Easy Royalties is an affordable royalty software; priced at $500 to $10,000, that is designed to meet the needs of small publishers.
This past summer Kensai assisted a major art museum in evaluating their royalty options. After selecting Easy Royalties they hired us for a rapid implementation project. The project took 100 hours and left us quite impressed with the potential that Easy Royalties had for meeting the needs of smaller publishers in the United States. The developer; JDC Software, was impressed with the success of our rapid implementation.
The result was an agreement for Kensai International Ltd. to market and support Easy Royalty clients in the United States.
Kensai International is working with JDC Software of the UK; the developers of Easy Royalties, to improve the software. Kensai will be providing North American users one-on-one on-line tutorials and interested clients on-site training and implementation services.
Kensai will continue to help our clients identify and evaluate all the software options available to them. Why? As publishing consultants we recognize that publishers need to select the software that best meets their current and future needs. There is no one software solution that can meet the needs of all publishers.
Example 1: Easy Royalties vs DashBook. Both solutions are priced for small publishers (with Dashbook being priced lower), both are from relatively small companies and both calculate royalties; however, Easy Royalties can handle much more complex royalty contracts. One example is that Easy Royalties allows one to pay no royalties on below cost (i.e. remainder sales) and to calculate different royalty rates based on sales type (Example: Foreign Sales vs Domestic Sales). Dashbook functionality supports only a single royalty rule.

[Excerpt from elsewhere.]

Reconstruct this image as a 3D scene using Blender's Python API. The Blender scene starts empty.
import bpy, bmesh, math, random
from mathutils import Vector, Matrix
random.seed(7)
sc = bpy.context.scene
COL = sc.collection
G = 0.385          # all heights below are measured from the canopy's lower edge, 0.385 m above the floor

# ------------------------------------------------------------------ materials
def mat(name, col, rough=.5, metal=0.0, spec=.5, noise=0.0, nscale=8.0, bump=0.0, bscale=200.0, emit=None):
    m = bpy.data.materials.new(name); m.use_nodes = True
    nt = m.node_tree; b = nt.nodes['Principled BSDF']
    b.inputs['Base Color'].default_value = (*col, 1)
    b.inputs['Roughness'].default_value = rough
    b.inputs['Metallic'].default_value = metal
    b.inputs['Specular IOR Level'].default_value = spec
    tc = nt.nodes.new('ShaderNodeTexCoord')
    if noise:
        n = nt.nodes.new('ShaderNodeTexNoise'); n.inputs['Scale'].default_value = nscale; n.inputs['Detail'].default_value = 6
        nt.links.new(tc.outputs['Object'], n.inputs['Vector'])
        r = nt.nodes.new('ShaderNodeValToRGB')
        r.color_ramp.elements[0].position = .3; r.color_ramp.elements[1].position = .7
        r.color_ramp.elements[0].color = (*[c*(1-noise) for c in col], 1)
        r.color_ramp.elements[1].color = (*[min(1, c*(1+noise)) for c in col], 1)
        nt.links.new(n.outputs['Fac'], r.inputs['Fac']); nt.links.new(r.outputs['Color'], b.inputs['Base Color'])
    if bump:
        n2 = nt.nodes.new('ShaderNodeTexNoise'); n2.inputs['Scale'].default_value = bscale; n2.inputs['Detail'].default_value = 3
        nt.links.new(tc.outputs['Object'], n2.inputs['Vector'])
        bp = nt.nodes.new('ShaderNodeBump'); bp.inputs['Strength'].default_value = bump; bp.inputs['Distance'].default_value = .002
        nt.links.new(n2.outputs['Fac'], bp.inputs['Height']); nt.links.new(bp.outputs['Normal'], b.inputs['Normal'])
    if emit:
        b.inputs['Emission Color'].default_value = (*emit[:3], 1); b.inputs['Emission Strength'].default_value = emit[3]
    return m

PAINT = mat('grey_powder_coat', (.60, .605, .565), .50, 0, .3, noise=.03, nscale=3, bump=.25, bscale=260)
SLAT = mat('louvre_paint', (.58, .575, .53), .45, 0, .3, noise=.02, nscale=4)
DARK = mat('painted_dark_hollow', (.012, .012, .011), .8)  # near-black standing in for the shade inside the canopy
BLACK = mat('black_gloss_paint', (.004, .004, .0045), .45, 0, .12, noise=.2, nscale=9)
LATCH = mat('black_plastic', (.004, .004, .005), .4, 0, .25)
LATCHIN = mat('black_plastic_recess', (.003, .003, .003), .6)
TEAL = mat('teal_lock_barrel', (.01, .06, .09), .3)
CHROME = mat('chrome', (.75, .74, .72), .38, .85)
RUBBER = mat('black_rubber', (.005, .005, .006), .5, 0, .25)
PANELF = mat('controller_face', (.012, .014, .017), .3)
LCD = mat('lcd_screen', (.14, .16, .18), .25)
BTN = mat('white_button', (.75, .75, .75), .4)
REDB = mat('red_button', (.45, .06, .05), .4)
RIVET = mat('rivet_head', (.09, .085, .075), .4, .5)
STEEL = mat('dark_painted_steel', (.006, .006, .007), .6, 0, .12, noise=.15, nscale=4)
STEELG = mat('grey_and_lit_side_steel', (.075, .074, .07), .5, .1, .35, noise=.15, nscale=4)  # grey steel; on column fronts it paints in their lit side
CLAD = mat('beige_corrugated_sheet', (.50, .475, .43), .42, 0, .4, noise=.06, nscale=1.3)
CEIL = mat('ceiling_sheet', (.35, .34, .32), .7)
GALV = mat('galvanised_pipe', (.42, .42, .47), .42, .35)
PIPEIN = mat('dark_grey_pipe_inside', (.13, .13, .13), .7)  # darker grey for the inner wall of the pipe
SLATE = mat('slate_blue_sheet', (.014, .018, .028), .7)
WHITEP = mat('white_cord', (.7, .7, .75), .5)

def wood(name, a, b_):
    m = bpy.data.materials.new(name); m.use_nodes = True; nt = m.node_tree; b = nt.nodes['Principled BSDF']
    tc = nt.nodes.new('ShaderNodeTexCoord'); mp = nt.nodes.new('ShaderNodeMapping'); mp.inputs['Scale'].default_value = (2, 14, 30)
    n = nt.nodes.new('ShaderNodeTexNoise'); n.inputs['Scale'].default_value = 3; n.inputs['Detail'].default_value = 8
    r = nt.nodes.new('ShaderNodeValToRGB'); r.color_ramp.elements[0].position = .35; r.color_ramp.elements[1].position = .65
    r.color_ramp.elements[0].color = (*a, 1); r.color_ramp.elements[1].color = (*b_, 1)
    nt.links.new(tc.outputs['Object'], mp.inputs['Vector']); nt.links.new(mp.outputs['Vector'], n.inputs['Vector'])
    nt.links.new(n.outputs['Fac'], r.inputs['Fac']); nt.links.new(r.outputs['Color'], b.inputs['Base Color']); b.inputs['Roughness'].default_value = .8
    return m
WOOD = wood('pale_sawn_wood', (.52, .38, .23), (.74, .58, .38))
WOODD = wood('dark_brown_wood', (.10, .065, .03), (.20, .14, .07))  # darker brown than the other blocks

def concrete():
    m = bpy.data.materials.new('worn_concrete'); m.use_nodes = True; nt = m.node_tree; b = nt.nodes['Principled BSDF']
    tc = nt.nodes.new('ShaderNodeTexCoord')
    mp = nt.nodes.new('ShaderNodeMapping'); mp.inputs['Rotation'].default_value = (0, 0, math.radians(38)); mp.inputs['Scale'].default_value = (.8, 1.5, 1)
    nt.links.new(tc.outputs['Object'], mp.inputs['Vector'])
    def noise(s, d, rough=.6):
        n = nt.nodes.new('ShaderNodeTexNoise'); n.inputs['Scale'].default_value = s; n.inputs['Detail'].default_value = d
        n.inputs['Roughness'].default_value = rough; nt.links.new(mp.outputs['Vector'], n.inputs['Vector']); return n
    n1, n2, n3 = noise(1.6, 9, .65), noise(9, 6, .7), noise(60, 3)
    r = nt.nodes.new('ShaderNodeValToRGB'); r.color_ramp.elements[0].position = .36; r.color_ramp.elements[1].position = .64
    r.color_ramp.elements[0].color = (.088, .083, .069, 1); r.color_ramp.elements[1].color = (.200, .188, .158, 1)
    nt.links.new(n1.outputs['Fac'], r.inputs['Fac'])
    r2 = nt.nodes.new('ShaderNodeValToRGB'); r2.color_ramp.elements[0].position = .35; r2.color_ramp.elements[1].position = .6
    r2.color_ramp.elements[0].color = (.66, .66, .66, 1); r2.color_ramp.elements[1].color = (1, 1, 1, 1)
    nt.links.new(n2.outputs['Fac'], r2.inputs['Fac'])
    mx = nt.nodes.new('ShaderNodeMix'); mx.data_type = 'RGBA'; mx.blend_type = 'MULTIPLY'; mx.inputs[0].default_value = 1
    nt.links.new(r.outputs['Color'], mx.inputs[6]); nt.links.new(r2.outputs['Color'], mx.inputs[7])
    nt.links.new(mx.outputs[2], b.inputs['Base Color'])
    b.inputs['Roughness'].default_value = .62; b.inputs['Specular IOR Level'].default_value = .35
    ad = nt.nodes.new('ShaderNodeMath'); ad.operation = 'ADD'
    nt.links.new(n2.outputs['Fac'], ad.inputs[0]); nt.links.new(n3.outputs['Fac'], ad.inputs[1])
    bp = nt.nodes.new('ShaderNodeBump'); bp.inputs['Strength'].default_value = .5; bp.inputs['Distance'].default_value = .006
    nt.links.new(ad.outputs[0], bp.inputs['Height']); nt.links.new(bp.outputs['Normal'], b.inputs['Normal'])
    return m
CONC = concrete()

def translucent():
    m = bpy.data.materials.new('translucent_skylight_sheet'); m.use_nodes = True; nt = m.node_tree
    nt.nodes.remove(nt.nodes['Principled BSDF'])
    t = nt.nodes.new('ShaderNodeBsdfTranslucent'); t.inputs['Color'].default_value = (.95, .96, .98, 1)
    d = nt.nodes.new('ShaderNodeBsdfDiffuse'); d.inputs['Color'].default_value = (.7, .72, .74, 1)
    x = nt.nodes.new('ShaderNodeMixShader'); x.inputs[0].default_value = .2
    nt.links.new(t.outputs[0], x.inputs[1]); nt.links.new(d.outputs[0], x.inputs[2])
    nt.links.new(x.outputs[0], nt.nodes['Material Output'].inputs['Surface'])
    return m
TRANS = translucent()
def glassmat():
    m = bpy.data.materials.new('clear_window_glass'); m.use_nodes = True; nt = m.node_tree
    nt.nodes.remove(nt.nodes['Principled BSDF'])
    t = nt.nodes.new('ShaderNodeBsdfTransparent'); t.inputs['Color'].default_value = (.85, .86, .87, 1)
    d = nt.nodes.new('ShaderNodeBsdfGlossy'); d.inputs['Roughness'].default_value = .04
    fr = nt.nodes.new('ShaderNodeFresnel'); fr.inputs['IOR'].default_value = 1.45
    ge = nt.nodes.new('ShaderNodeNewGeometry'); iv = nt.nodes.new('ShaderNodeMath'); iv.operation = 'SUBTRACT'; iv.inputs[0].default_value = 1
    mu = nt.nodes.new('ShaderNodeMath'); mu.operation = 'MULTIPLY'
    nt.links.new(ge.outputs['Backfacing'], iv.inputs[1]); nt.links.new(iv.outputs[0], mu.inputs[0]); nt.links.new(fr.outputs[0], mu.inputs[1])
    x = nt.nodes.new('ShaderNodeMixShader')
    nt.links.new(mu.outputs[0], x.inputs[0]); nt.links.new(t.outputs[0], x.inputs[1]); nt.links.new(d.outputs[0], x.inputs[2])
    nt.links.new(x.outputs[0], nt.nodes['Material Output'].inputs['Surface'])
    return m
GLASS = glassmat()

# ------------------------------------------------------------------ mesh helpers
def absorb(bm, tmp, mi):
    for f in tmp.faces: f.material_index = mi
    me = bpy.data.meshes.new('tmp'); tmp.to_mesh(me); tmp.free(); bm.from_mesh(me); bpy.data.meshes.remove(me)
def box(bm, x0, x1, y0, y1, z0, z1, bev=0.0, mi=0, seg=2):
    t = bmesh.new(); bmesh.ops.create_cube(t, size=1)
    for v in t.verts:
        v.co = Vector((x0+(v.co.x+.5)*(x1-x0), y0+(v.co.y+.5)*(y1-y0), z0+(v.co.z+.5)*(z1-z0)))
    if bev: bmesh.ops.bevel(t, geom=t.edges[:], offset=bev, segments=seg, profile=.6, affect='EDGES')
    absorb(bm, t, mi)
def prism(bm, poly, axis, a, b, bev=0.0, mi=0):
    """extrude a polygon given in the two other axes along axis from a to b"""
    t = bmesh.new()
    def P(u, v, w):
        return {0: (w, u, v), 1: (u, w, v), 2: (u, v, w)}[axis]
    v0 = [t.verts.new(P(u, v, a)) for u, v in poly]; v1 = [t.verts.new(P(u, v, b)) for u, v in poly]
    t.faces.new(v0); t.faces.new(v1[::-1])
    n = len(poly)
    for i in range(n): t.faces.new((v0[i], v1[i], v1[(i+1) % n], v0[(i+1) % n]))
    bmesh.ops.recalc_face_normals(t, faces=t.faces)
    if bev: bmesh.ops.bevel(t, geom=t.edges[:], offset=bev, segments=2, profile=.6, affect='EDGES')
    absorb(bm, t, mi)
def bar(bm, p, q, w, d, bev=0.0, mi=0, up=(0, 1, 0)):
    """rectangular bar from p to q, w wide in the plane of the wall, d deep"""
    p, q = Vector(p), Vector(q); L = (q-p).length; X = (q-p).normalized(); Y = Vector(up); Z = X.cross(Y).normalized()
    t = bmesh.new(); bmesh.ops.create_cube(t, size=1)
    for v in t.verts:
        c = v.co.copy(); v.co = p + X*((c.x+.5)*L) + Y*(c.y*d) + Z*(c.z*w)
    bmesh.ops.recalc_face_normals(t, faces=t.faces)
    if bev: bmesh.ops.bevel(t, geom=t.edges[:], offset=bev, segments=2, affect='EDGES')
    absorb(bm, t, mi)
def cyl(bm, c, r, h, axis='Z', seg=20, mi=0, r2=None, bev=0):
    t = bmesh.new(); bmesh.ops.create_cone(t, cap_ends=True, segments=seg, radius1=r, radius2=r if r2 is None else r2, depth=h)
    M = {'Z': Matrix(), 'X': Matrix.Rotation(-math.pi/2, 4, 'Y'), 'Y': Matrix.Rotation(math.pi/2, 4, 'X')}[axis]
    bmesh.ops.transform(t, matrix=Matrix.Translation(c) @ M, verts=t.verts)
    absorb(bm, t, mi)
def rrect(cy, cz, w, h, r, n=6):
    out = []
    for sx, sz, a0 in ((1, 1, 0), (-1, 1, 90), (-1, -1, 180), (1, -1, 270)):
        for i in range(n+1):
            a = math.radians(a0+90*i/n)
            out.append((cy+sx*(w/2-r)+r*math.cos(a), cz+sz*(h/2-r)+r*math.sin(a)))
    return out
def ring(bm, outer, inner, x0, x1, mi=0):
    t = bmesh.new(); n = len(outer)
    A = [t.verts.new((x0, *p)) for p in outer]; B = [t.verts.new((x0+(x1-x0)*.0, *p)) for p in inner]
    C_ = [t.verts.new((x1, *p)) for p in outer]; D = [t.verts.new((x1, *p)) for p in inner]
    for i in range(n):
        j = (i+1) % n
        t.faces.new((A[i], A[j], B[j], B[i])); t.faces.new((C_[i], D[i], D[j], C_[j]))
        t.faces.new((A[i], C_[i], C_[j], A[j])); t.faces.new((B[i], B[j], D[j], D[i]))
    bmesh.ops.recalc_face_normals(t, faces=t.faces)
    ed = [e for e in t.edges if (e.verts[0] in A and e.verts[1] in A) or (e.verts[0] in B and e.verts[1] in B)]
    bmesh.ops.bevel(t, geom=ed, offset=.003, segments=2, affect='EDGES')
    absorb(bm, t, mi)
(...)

Example 2: Easy Royalties v.s. the Media Services Group hosted solution. Easy Royalties costs a lot less than the MSG’s solution; however, Easy Royalties is a relatively new firm with just 3 employees and MSG has been around since 1988, has over 60 employees and their royalty solution is a lot more powerful. A medium sized publisher would likely select the MSG solution while a publisher more concerned about cost is more likely to select the Easy Royalties solution.